▶ [Work to be completed]: Could you give the data below again, exactly and completely?

--- start ---

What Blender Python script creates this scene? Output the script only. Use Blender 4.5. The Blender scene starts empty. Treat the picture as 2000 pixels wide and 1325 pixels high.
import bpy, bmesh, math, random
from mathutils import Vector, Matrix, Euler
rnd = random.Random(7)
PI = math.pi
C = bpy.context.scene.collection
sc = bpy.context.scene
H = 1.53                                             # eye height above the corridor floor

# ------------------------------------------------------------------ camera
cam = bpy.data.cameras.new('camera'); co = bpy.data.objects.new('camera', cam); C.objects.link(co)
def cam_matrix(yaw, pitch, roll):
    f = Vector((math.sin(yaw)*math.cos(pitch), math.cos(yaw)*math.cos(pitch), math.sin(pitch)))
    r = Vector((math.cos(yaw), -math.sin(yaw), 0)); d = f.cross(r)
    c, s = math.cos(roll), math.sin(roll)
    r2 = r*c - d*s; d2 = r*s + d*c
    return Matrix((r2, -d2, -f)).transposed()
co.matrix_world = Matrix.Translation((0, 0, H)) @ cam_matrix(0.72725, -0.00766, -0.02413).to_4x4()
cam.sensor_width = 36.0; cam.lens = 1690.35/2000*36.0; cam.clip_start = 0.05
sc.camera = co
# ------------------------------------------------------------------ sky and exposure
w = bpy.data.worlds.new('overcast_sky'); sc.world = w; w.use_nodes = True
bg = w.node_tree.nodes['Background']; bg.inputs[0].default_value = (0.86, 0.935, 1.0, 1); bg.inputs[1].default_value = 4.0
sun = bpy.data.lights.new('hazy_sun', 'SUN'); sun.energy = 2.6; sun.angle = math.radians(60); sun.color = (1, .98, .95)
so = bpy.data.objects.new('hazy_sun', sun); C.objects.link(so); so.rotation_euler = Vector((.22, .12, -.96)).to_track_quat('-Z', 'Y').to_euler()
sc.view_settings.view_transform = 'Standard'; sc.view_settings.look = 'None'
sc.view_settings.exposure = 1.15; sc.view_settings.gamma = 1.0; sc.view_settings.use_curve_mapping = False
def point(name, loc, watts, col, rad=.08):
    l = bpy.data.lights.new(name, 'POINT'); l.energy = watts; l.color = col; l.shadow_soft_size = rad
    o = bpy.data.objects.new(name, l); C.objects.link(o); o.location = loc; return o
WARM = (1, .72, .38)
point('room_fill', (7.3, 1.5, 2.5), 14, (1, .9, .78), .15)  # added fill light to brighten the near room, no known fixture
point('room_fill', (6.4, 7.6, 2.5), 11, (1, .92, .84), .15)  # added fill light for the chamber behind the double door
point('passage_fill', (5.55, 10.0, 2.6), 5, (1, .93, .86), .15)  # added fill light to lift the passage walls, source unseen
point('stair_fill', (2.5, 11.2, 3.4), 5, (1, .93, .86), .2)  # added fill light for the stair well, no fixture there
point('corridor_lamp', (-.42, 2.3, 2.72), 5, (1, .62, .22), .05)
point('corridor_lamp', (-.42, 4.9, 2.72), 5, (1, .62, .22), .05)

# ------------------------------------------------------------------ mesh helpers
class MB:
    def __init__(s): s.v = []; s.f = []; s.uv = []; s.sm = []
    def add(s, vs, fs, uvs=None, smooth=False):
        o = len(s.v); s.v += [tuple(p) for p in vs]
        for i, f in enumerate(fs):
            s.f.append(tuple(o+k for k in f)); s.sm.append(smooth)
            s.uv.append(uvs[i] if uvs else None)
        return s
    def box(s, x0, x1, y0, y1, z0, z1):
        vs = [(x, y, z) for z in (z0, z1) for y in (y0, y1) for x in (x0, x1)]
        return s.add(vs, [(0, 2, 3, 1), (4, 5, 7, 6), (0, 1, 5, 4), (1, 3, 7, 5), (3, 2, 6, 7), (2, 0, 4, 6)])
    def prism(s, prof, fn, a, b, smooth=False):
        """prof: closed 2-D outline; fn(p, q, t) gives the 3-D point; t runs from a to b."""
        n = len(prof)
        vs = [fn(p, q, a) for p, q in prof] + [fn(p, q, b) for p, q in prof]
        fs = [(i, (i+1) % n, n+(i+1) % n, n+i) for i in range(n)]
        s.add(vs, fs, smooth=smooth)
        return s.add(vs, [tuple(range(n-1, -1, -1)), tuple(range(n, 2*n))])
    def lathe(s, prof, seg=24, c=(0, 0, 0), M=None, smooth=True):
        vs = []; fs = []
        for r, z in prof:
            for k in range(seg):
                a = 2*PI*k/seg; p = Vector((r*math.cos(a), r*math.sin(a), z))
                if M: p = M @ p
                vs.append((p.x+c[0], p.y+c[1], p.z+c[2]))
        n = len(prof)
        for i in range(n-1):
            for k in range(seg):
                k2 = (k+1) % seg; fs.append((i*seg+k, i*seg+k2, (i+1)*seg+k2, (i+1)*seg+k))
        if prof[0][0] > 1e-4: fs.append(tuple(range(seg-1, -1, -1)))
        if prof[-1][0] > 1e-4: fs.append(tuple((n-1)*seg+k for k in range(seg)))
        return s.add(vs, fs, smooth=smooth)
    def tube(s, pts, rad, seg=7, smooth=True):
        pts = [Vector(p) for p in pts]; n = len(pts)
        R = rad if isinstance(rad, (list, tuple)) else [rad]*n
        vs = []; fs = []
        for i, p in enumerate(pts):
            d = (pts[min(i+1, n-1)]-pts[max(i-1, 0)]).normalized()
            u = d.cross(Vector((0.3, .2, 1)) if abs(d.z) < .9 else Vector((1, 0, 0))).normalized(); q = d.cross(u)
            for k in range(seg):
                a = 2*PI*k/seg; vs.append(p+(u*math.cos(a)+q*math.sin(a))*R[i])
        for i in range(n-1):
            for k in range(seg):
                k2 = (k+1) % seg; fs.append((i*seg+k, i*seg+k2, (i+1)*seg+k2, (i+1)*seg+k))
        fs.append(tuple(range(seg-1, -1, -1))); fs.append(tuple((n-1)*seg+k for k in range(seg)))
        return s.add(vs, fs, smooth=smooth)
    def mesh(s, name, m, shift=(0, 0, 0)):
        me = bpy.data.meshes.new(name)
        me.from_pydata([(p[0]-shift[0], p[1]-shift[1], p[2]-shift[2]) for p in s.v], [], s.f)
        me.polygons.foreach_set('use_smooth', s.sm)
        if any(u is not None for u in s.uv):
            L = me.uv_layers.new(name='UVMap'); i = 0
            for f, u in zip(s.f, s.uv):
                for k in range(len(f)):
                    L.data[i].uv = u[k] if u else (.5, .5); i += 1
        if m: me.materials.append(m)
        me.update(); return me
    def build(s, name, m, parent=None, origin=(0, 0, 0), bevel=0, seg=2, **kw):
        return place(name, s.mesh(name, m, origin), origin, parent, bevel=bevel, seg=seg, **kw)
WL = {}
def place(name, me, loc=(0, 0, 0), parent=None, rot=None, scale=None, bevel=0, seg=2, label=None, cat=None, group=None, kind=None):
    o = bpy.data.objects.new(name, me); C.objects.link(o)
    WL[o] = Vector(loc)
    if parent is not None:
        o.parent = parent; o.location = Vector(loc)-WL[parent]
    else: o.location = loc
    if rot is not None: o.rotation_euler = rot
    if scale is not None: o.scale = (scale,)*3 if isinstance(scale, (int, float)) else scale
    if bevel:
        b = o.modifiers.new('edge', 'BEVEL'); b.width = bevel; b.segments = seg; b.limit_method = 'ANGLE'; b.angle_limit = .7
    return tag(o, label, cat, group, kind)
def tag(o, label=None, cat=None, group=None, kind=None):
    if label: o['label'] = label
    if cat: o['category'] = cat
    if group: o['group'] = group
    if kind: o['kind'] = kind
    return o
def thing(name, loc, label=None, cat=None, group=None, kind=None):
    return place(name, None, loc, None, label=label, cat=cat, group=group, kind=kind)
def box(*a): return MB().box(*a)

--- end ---

▶ [Exercise output]:
What Blender Python script creates this scene? Output the script only. Use Blender 4.5. The Blender scene starts empty. Treat the picture as 2000 pixels wide and 1325 pixels high.
import bpy, bmesh, math, random
from mathutils import Vector, Matrix, Euler
rnd = random.Random(7)
PI = math.pi
C = bpy.context.scene.collection
sc = bpy.context.scene
H = 1.53                                             # eye height above the corridor floor

# ------------------------------------------------------------------ camera
cam = bpy.data.cameras.new('camera'); co = bpy.data.objects.new('camera', cam); C.objects.link(co)
def cam_matrix(yaw, pitch, roll):
    f = Vector((math.sin(yaw)*math.cos(pitch), math.cos(yaw)*math.cos(pitch), math.sin(pitch)))
    r = Vector((math.cos(yaw), -math.sin(yaw), 0)); d = f.cross(r)
    c, s = math.cos(roll), math.sin(roll)
    r2 = r*c - d*s; d2 = r*s + d*c
    return Matrix((r2, -d2, -f)).transposed()
co.matrix_world = Matrix.Translation((0, 0, H)) @ cam_matrix(0.72725, -0.00766, -0.02413).to_4x4()
cam.sensor_width = 36.0; cam.lens = 1690.35/2000*36.0; cam.clip_start = 0.05
sc.camera = co
# ------------------------------------------------------------------ sky and exposure
w = bpy.data.worlds.new('overcast_sky'); sc.world = w; w.use_nodes = True
bg = w.node_tree.nodes['Background']; bg.inputs[0].default_value = (0.86, 0.935, 1.0, 1); bg.inputs[1].default_value = 4.0
sun = bpy.data.lights.new('hazy_sun', 'SUN'); sun.energy = 2.6; sun.angle = math.radians(60); sun.color = (1, .98, .95)
so = bpy.data.objects.new('hazy_sun', sun); C.objects.link(so); so.rotation_euler = Vector((.22, .12, -.96)).to_track_quat('-Z', 'Y').to_euler()
sc.view_settings.view_transform = 'Standard'; sc.view_settings.look = 'None'
sc.view_settings.exposure = 1.15; sc.view_settings.gamma = 1.0; sc.view_settings.use_curve_mapping = False
def point(name, loc, watts, col, rad=.08):
    l = bpy.data.lights.new(name, 'POINT'); l.energy = watts; l.color = col; l.shadow_soft_size = rad
    o = bpy.data.objects.new(name, l); C.objects.link(o); o.location = loc; return o
WARM = (1, .72, .38)
point('room_fill', (7.3, 1.5, 2.5), 14, (1, .9, .78), .15)  # added fill light to brighten the near room, no known fixture
point('room_fill', (6.4, 7.6, 2.5), 11, (1, .92, .84), .15)  # added fill light for the chamber behind the double door
point('passage_fill', (5.55, 10.0, 2.6), 5, (1, .93, .86), .15)  # added fill light to lift the passage walls, source unseen
point('stair_fill', (2.5, 11.2, 3.4), 5, (1, .93, .86), .2)  # added fill light for the stair well, no fixture there
point('corridor_lamp', (-.42, 2.3, 2.72), 5, (1, .62, .22), .05)
point('corridor_lamp', (-.42, 4.9, 2.72), 5, (1, .62, .22), .05)

# ------------------------------------------------------------------ mesh helpers
class MB:
    def __init__(s): s.v = []; s.f = []; s.uv = []; s.sm = []
    def add(s, vs, fs, uvs=None, smooth=False):
        o = len(s.v); s.v += [tuple(p) for p in vs]
        for i, f in enumerate(fs):
            s.f.append(tuple(o+k for k in f)); s.sm.append(smooth)
            s.uv.append(uvs[i] if uvs else None)
        return s
    def box(s, x0, x1, y0, y1, z0, z1):
        vs = [(x, y, z) for z in (z0, z1) for y in (y0, y1) for x in (x0, x1)]
        return s.add(vs, [(0, 2, 3, 1), (4, 5, 7, 6), (0, 1, 5, 4), (1, 3, 7, 5), (3, 2, 6, 7), (2, 0, 4, 6)])
    def prism(s, prof, fn, a, b, smooth=False):
        """prof: closed 2-D outline; fn(p, q, t) gives the 3-D point; t runs from a to b."""
        n = len(prof)
        vs = [fn(p, q, a) for p, q in prof] + [fn(p, q, b) for p, q in prof]
        fs = [(i, (i+1) % n, n+(i+1) % n, n+i) for i in range(n)]
        s.add(vs, fs, smooth=smooth)
        return s.add(vs, [tuple(range(n-1, -1, -1)), tuple(range(n, 2*n))])
    def lathe(s, prof, seg=24, c=(0, 0, 0), M=None, smooth=True):
        vs = []; fs = []
        for r, z in prof:
            for k in range(seg):
                a = 2*PI*k/seg; p = Vector((r*math.cos(a), r*math.sin(a), z))
                if M: p = M @ p
                vs.append((p.x+c[0], p.y+c[1], p.z+c[2]))
        n = len(prof)
        for i in range(n-1):
            for k in range(seg):
                k2 = (k+1) % seg; fs.append((i*seg+k, i*seg+k2, (i+1)*seg+k2, (i+1)*seg+k))
        if prof[0][0] > 1e-4: fs.append(tuple(range(seg-1, -1, -1)))
        if prof[-1][0] > 1e-4: fs.append(tuple((n-1)*seg+k for k in range(seg)))
        return s.add(vs, fs, smooth=smooth)
    def tube(s, pts, rad, seg=7, smooth=True):
        pts = [Vector(p) for p in pts]; n = len(pts)
        R = rad if isinstance(rad, (list, tuple)) else [rad]*n
        vs = []; fs = []
        for i, p in enumerate(pts):
            d = (pts[min(i+1, n-1)]-pts[max(i-1, 0)]).normalized()
            u = d.cross(Vector((0.3, .2, 1)) if abs(d.z) < .9 else Vector((1, 0, 0))).normalized(); q = d.cross(u)
            for k in range(seg):
                a = 2*PI*k/seg; vs.append(p+(u*math.cos(a)+q*math.sin(a))*R[i])
        for i in range(n-1):
            for k in range(seg):
                k2 = (k+1) % seg; fs.append((i*seg+k, i*seg+k2, (i+1)*seg+k2, (i+1)*seg+k))
        fs.append(tuple(range(seg-1, -1, -1))); fs.append(tuple((n-1)*seg+k for k in range(seg)))
        return s.add(vs, fs, smooth=smooth)
    def mesh(s, name, m, shift=(0, 0, 0)):
        me = bpy.data.meshes.new(name)
        me.from_pydata([(p[0]-shift[0], p[1]-shift[1], p[2]-shift[2]) for p in s.v], [], s.f)
        me.polygons.foreach_set('use_smooth', s.sm)
        if any(u is not None for u in s.uv):
            L = me.uv_layers.new(name='UVMap'); i = 0
            for f, u in zip(s.f, s.uv):
                for k in range(len(f)):
                    L.data[i].uv = u[k] if u else (.5, .5); i += 1
        if m: me.materials.append(m)
        me.update(); return me
    def build(s, name, m, parent=None, origin=(0, 0, 0), bevel=0, seg=2, **kw):
        return place(name, s.mesh(name, m, origin), origin, parent, bevel=bevel, seg=seg, **kw)
WL = {}
def place(name, me, loc=(0, 0, 0), parent=None, rot=None, scale=None, bevel=0, seg=2, label=None, cat=None, group=None, kind=None):
    o = bpy.data.objects.new(name, me); C.objects.link(o)
    WL[o] = Vector(loc)
    if parent is not None:
        o.parent = parent; o.location = Vector(loc)-WL[parent]
    else: o.location = loc
    if rot is not None: o.rotation_euler = rot
    if scale is not None: o.scale = (scale,)*3 if isinstance(scale, (int, float)) else scale
    if bevel:
        b = o.modifiers.new('edge', 'BEVEL'); b.width = bevel; b.segments = seg; b.limit_method = 'ANGLE'; b.angle_limit = .7
    return tag(o, label, cat, group, kind)
def tag(o, label=None, cat=None, group=None, kind=None):
    if label: o['label'] = label
    if cat: o['category'] = cat
    if group: o['group'] = group
    if kind: o['kind'] = kind
    return o
def thing(name, loc, label=None, cat=None, group=None, kind=None):
    return place(name, None, loc, None, label=label, cat=cat, group=group, kind=kind)
def box(*a): return MB().box(*a)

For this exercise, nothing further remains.